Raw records
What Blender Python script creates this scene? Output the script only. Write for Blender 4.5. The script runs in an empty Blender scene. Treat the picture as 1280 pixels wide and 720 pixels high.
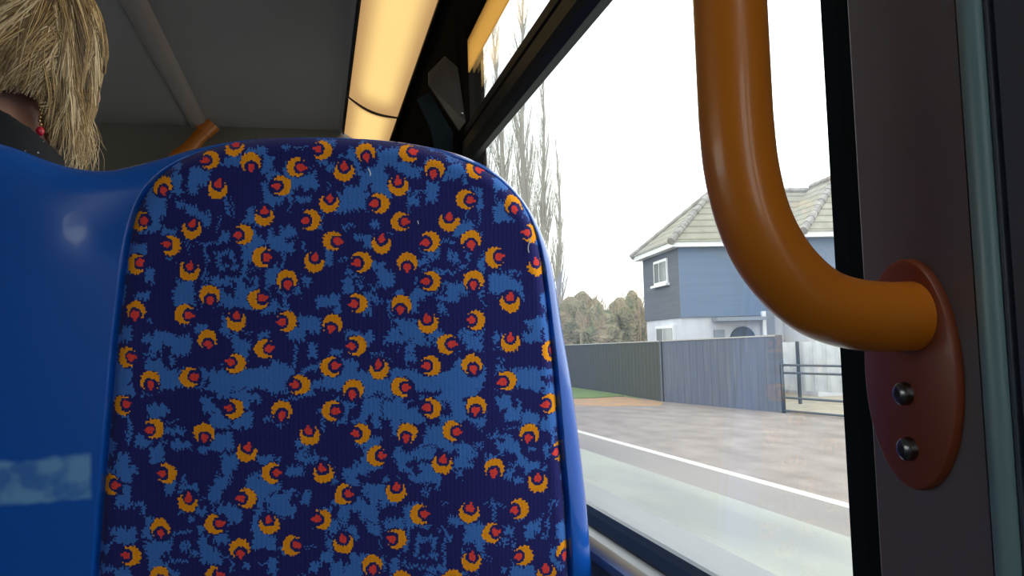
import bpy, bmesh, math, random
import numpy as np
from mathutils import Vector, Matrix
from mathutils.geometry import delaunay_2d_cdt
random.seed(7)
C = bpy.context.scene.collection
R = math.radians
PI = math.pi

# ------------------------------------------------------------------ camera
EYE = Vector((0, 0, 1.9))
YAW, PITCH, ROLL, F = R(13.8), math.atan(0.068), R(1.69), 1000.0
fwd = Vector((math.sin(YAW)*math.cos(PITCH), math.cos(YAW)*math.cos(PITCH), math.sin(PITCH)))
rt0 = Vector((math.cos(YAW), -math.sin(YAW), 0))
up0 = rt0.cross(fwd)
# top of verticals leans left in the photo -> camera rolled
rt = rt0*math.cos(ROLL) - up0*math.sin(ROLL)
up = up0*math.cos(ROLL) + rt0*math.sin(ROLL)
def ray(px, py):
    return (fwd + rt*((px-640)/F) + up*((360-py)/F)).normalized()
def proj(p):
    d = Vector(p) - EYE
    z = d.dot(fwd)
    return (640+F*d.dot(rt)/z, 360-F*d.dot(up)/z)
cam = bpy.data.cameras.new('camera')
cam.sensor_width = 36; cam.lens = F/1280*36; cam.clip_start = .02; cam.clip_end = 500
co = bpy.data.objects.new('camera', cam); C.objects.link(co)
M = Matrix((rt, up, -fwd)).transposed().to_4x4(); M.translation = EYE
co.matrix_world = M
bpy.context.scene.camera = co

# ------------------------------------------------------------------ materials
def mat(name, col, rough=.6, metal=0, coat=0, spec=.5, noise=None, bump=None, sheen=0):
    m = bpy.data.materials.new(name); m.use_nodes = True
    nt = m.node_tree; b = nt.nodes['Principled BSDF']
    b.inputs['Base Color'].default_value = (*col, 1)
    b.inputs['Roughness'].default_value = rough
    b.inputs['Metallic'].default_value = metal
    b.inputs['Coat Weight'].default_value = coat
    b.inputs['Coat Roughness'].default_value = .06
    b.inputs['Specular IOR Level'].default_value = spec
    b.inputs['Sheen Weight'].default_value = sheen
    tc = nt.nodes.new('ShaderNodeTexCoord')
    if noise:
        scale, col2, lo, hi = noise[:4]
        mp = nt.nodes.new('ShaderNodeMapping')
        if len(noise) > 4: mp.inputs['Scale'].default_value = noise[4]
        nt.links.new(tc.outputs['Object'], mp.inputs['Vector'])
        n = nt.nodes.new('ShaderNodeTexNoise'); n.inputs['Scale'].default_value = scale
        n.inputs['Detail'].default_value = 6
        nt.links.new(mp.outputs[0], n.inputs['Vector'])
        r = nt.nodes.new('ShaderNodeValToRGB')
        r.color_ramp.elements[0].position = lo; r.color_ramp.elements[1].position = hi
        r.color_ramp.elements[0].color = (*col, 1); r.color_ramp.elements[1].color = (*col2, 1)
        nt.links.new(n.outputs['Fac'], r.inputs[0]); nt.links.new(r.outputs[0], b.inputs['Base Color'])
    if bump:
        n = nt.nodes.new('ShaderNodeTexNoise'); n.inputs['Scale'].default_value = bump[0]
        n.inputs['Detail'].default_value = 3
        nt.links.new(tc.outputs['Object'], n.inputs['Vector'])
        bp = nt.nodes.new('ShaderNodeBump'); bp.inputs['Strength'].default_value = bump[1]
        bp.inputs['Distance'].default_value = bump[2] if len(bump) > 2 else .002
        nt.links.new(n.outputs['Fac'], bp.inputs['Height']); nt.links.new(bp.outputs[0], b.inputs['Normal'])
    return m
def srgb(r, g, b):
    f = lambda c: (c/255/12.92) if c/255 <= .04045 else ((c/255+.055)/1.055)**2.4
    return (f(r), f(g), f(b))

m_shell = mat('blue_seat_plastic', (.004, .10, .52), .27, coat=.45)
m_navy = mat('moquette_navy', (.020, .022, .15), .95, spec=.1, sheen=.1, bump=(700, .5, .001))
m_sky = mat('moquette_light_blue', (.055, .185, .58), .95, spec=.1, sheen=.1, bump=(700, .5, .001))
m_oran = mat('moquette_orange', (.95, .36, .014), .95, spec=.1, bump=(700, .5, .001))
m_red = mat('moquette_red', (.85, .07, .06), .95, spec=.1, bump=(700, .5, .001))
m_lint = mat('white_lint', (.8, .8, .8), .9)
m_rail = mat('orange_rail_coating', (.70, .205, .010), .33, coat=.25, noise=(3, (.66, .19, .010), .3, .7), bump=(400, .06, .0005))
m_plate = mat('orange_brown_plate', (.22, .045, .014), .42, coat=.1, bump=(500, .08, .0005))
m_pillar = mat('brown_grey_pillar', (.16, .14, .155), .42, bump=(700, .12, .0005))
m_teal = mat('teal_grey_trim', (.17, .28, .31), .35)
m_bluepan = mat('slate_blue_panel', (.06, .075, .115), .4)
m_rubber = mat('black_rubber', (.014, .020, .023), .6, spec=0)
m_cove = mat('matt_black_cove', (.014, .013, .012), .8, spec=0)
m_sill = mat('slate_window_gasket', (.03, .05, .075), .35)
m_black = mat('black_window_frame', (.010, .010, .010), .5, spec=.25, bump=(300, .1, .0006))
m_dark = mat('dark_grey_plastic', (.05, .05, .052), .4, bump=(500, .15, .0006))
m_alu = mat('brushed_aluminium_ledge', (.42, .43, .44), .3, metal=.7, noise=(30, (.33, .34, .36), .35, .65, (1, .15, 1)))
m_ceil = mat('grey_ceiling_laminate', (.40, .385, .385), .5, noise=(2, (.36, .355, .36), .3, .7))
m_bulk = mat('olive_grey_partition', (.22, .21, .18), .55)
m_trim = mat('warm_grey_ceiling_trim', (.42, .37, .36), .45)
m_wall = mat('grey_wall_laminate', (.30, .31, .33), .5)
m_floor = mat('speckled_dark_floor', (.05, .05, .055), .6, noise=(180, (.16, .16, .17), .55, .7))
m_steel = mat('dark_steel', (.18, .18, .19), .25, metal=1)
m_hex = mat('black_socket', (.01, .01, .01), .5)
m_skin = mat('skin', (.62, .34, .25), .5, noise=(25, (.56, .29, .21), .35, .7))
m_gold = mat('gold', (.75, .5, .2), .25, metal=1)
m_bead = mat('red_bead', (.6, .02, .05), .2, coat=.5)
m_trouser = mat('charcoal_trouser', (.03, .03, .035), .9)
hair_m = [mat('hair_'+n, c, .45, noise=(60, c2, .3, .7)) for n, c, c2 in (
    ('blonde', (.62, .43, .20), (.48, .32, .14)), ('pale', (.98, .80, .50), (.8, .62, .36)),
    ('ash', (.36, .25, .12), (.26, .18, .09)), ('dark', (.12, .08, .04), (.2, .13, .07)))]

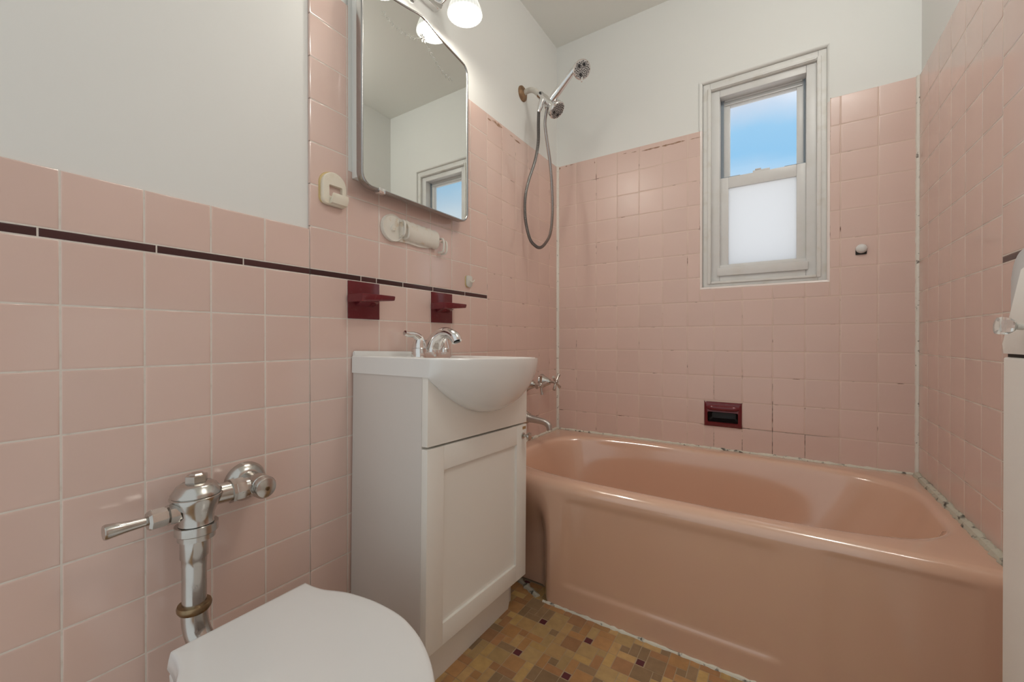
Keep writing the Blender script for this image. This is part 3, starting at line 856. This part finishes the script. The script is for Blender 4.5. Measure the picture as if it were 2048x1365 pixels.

GIVEN TASK: All entries must be written out again exactly as given, with no pictures in the copy.

RESPONSE:
What Blender Python script creates this scene? Output the script only. Write for Blender 4.5. The script runs in an empty Blender scene. Treat the picture as 1280 pixels wide and 720 pixels high.
import bpy, bmesh, math, random
import numpy as np
from mathutils import Vector, Matrix
from mathutils.geometry import delaunay_2d_cdt
random.seed(7)
C = bpy.context.scene.collection
R = math.radians
PI = math.pi

# ------------------------------------------------------------------ camera
EYE = Vector((0, 0, 1.9))
YAW, PITCH, ROLL, F = R(13.8), math.atan(0.068), R(1.69), 1000.0
fwd = Vector((math.sin(YAW)*math.cos(PITCH), math.cos(YAW)*math.cos(PITCH), math.sin(PITCH)))
rt0 = Vector((math.cos(YAW), -math.sin(YAW), 0))
up0 = rt0.cross(fwd)
# top of verticals leans left in the photo -> camera rolled
rt = rt0*math.cos(ROLL) - up0*math.sin(ROLL)
up = up0*math.cos(ROLL) + rt0*math.sin(ROLL)
def ray(px, py):
    return (fwd + rt*((px-640)/F) + up*((360-py)/F)).normalized()
def proj(p):
    d = Vector(p) - EYE
    z = d.dot(fwd)
    return (640+F*d.dot(rt)/z, 360-F*d.dot(up)/z)
cam = bpy.data.cameras.new('camera')
cam.sensor_width = 36; cam.lens = F/1280*36; cam.clip_start = .02; cam.clip_end = 500
co = bpy.data.objects.new('camera', cam); C.objects.link(co)
M = Matrix((rt, up, -fwd)).transposed().to_4x4(); M.translation = EYE
co.matrix_world = M
bpy.context.scene.camera = co

# ------------------------------------------------------------------ materials
def mat(name, col, rough=.6, metal=0, coat=0, spec=.5, noise=None, bump=None, sheen=0):
    m = bpy.data.materials.new(name); m.use_nodes = True
    nt = m.node_tree; b = nt.nodes['Principled BSDF']
    b.inputs['Base Color'].default_value = (*col, 1)
    b.inputs['Roughness'].default_value = rough
    b.inputs['Metallic'].default_value = metal
    b.inputs['Coat Weight'].default_value = coat
    b.inputs['Coat Roughness'].default_value = .06
    b.inputs['Specular IOR Level'].default_value = spec
    b.inputs['Sheen Weight'].default_value = sheen
    tc = nt.nodes.new('ShaderNodeTexCoord')
    if noise:
        scale, col2, lo, hi = noise[:4]
        mp = nt.nodes.new('ShaderNodeMapping')
        if len(noise) > 4: mp.inputs['Scale'].default_value = noise[4]
        nt.links.new(tc.outputs['Object'], mp.inputs['Vector'])
        n = nt.nodes.new('ShaderNodeTexNoise'); n.inputs['Scale'].default_value = scale
        n.inputs['Detail'].default_value = 6
        nt.links.new(mp.outputs[0], n.inputs['Vector'])
        r = nt.nodes.new('ShaderNodeValToRGB')
        r.color_ramp.elements[0].position = lo; r.color_ramp.elements[1].position = hi
        r.color_ramp.elements[0].color = (*col, 1); r.color_ramp.elements[1].color = (*col2, 1)
        nt.links.new(n.outputs['Fac'], r.inputs[0]); nt.links.new(r.outputs[0], b.inputs['Base Color'])
    if bump:
        n = nt.nodes.new('ShaderNodeTexNoise'); n.inputs['Scale'].default_value = bump[0]
        n.inputs['Detail'].default_value = 3
        nt.links.new(tc.outputs['Object'], n.inputs['Vector'])
        bp = nt.nodes.new('ShaderNodeBump'); bp.inputs['Strength'].default_value = bump[1]
        bp.inputs['Distance'].default_value = bump[2] if len(bump) > 2 else .002
        nt.links.new(n.outputs['Fac'], bp.inputs['Height']); nt.links.new(bp.outputs[0], b.inputs['Normal'])
    return m
def srgb(r, g, b):
    f = lambda c: (c/255/12.92) if c/255 <= .04045 else ((c/255+.055)/1.055)**2.4
    return (f(r), f(g), f(b))

m_shell = mat('blue_seat_plastic', (.004, .10, .52), .27, coat=.45)
m_navy = mat('moquette_navy', (.020, .022, .15), .95, spec=.1, sheen=.1, bump=(700, .5, .001))
m_sky = mat('moquette_light_blue', (.055, .185, .58), .95, spec=.1, sheen=.1, bump=(700, .5, .001))
m_oran = mat('moquette_orange', (.95, .36, .014), .95, spec=.1, bump=(700, .5, .001))
m_red = mat('moquette_red', (.85, .07, .06), .95, spec=.1, bump=(700, .5, .001))
m_lint = mat('white_lint', (.8, .8, .8), .9)
m_rail = mat('orange_rail_coating', (.70, .205, .010), .33, coat=.25, noise=(3, (.66, .19, .010), .3, .7), bump=(400, .06, .0005))
m_plate = mat('orange_brown_plate', (.22, .045, .014), .42, coat=.1, bump=(500, .08, .0005))
m_pillar = mat('brown_grey_pillar', (.16, .14, .155), .42, bump=(700, .12, .0005))
m_teal = mat('teal_grey_trim', (.17, .28, .31), .35)
m_bluepan = mat('slate_blue_panel', (.06, .075, .115), .4)
m_rubber = mat('black_rubber', (.014, .020, .023), .6, spec=0)
m_cove = mat('matt_black_cove', (.014, .013, .012), .8, spec=0)
m_sill = mat('slate_window_gasket', (.03, .05, .075), .35)
m_black = mat('black_window_frame', (.010, .010, .010), .5, spec=.25, bump=(300, .1, .0006))
m_dark = mat('dark_grey_plastic', (.05, .05, .052), .4, bump=(500, .15, .0006))
m_alu = mat('brushed_aluminium_ledge', (.42, .43, .44), .3, metal=.7, noise=(30, (.33, .34, .36), .35, .65, (1, .15, 1)))
m_ceil = mat('grey_ceiling_laminate', (.40, .385, .385), .5, noise=(2, (.36, .355, .36), .3, .7))
m_bulk = mat('olive_grey_partition', (.22, .21, .18), .55)
m_trim = mat('warm_grey_ceiling_trim', (.42, .37, .36), .45)
m_wall = mat('grey_wall_laminate', (.30, .31, .33), .5)
m_floor = mat('speckled_dark_floor', (.05, .05, .055), .6, noise=(180, (.16, .16, .17), .55, .7))
m_steel = mat('dark_steel', (.18, .18, .19), .25, metal=1)
m_hex = mat('black_socket', (.01, .01, .01), .5)
m_skin = mat('skin', (.62, .34, .25), .5, noise=(25, (.56, .29, .21), .35, .7))
m_gold = mat('gold', (.75, .5, .2), .25, metal=1)
m_bead = mat('red_bead', (.6, .02, .05), .2, coat=.5)
m_trouser = mat('charcoal_trouser', (.03, .03, .035), .9)
hair_m = [mat('hair_'+n, c, .45, noise=(60, c2, .3, .7)) for n, c, c2 in (
    ('blonde', (.62, .43, .20), (.48, .32, .14)), ('pale', (.98, .80, .50), (.8, .62, .36)),
    ('ash', (.36, .25, .12), (.26, .18, .09)), ('dark', (.12, .08, .04), (.2, .13, .07)))]

Keep writing the Blender script for this image. This is part 3, starting at line 856. This part finishes the script. The script is for Blender 4.5. Measure the picture as if it were 2048x1365 pixels.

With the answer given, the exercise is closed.